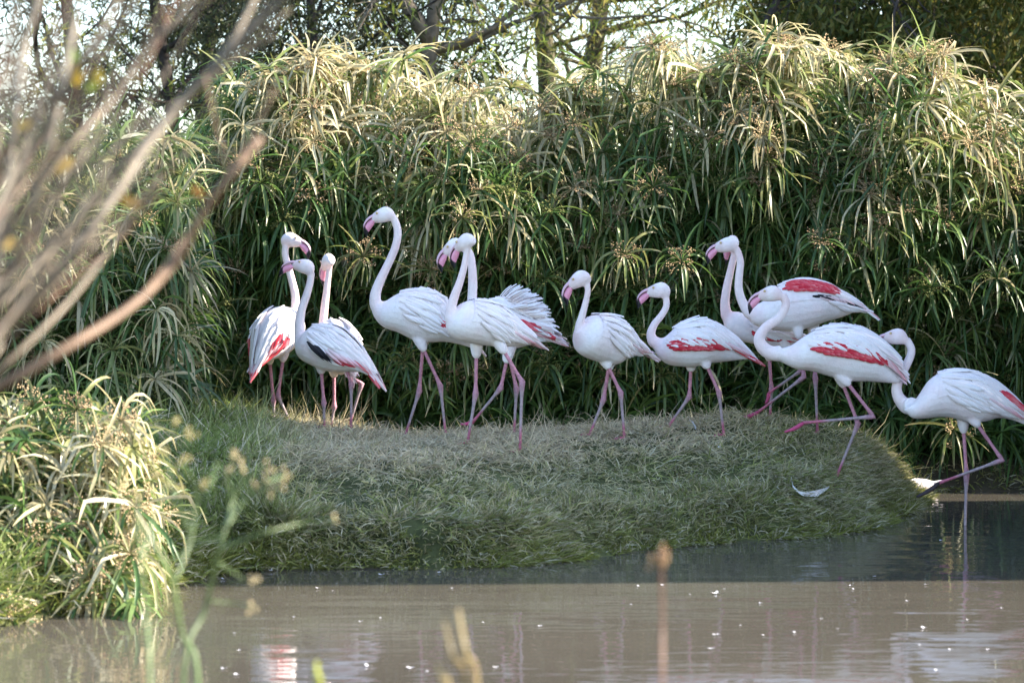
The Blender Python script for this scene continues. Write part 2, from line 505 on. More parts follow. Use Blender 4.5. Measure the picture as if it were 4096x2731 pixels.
def leaf_mesh(el, bend, base, tip, kink):
    K = 8
    pts = [np.zeros(3)]; e = rad(el); L = 1.0 / (K - 1)
    d = np.array((math.cos(e), 0, math.sin(e)))
    yw = random.uniform(-0.12, 0.12)
    for k in range(1, K):
        pts.append(pts[-1] + d * L)
        g = bend
        if kink and k == kink: g = bend + 1.6
        d = d + np.array((0, yw, -g)); d /= np.linalg.norm(d)
    pts = np.array(pts)
    tg = np.gradient(pts, axis=0); tg /= np.linalg.norm(tg, axis=1)[:, None]
    V, F, C = [], [], []
    prof = [0.55, 0.85, 1.0, 1.0, 0.95, 0.8, 0.55, 0.08]
    tw0, tw1 = random.uniform(-0.7, 0.7), random.uniform(-0.9, 0.9)
    for k in range(K):
        s = np.array((0, 1.0, 0)); s = s - tg[k] * np.dot(s, tg[k]); s /= np.linalg.norm(s)
        nrm = np.cross(s, tg[k])
        a = tw0 + tw1 * k / (K - 1)
        sv = s * math.cos(a) + nrm * math.sin(a); nv = np.cross(sv, tg[k])
        w = prof[k] * 0.5
        t = k / (K - 1)
        cc = np.array(base) * (1 - smooth01((t - 0.72) / 0.22)) + np.array(tip) * smooth01((t - 0.72) / 0.22)
        for sgn, lift in ((-1, 0.0), (0, -0.25), (1, 0.0)):
            V.append(pts[k] + (sv * sgn * w - nv * lift * prof[k]) * LEAF_W / 0.30)
            C.append(cc)
    for k in range(K - 1):
        a = k * 3
        F += [(a, a + 1, a + 4, a + 3), (a + 1, a + 2, a + 5, a + 4)]
    return mesh_py('sedge_leaf', V, F, M_leaf, C)

LEAVES = {}
for cls in ('green', 'yellow', 'straw'):
    for el in ELS:
        vs_ = []
        for q in range(3):
            bend = (0.10, 0.25, 0.48)[q] * (1.2 if cls == 'straw' else 1.0)
            base = random.choice({'green': GREEN, 'yellow': YELL, 'straw': STRAW}[cls])
            tip = base if random.random() < 0.65 and cls == 'green' else random.choice(STRAW)
            vs_.append(leaf_mesh(el, bend, base, tip, random.choice((0, 0, 3, 4, 5)) if cls != 'green' else random.choice((0, 0, 0, 5))))
        LEAVES[cls, el] = vs_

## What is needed
Replicate the material above verbatim; images stay out of the copy.

## Result of the task
The Blender Python script for this scene continues. Write part 2, from line 505 on. More parts follow. Use Blender 4.5. Measure the picture as if it were 4096x2731 pixels.
def leaf_mesh(el, bend, base, tip, kink):
    K = 8
    pts = [np.zeros(3)]; e = rad(el); L = 1.0 / (K - 1)
    d = np.array((math.cos(e), 0, math.sin(e)))
    yw = random.uniform(-0.12, 0.12)
    for k in range(1, K):
        pts.append(pts[-1] + d * L)
        g = bend
        if kink and k == kink: g = bend + 1.6
        d = d + np.array((0, yw, -g)); d /= np.linalg.norm(d)
    pts = np.array(pts)
    tg = np.gradient(pts, axis=0); tg /= np.linalg.norm(tg, axis=1)[:, None]
    V, F, C = [], [], []
    prof = [0.55, 0.85, 1.0, 1.0, 0.95, 0.8, 0.55, 0.08]
    tw0, tw1 = random.uniform(-0.7, 0.7), random.uniform(-0.9, 0.9)
    for k in range(K):
        s = np.array((0, 1.0, 0)); s = s - tg[k] * np.dot(s, tg[k]); s /= np.linalg.norm(s)
        nrm = np.cross(s, tg[k])
        a = tw0 + tw1 * k / (K - 1)
        sv = s * math.cos(a) + nrm * math.sin(a); nv = np.cross(sv, tg[k])
        w = prof[k] * 0.5
        t = k / (K - 1)
        cc = np.array(base) * (1 - smooth01((t - 0.72) / 0.22)) + np.array(tip) * smooth01((t - 0.72) / 0.22)
        for sgn, lift in ((-1, 0.0), (0, -0.25), (1, 0.0)):
            V.append(pts[k] + (sv * sgn * w - nv * lift * prof[k]) * LEAF_W / 0.30)
            C.append(cc)
    for k in range(K - 1):
        a = k * 3
        F += [(a, a + 1, a + 4, a + 3), (a + 1, a + 2, a + 5, a + 4)]
    return mesh_py('sedge_leaf', V, F, M_leaf, C)

LEAVES = {}
for cls in ('green', 'yellow', 'straw'):
    for el in ELS:
        vs_ = []
        for q in range(3):
            bend = (0.10, 0.25, 0.48)[q] * (1.2 if cls == 'straw' else 1.0)
            base = random.choice({'green': GREEN, 'yellow': YELL, 'straw': STRAW}[cls])
            tip = base if random.random() < 0.65 and cls == 'green' else random.choice(STRAW)
            vs_.append(leaf_mesh(el, bend, base, tip, random.choice((0, 0, 3, 4, 5)) if cls != 'green' else random.choice((0, 0, 0, 5))))
        LEAVES[cls, el] = vs_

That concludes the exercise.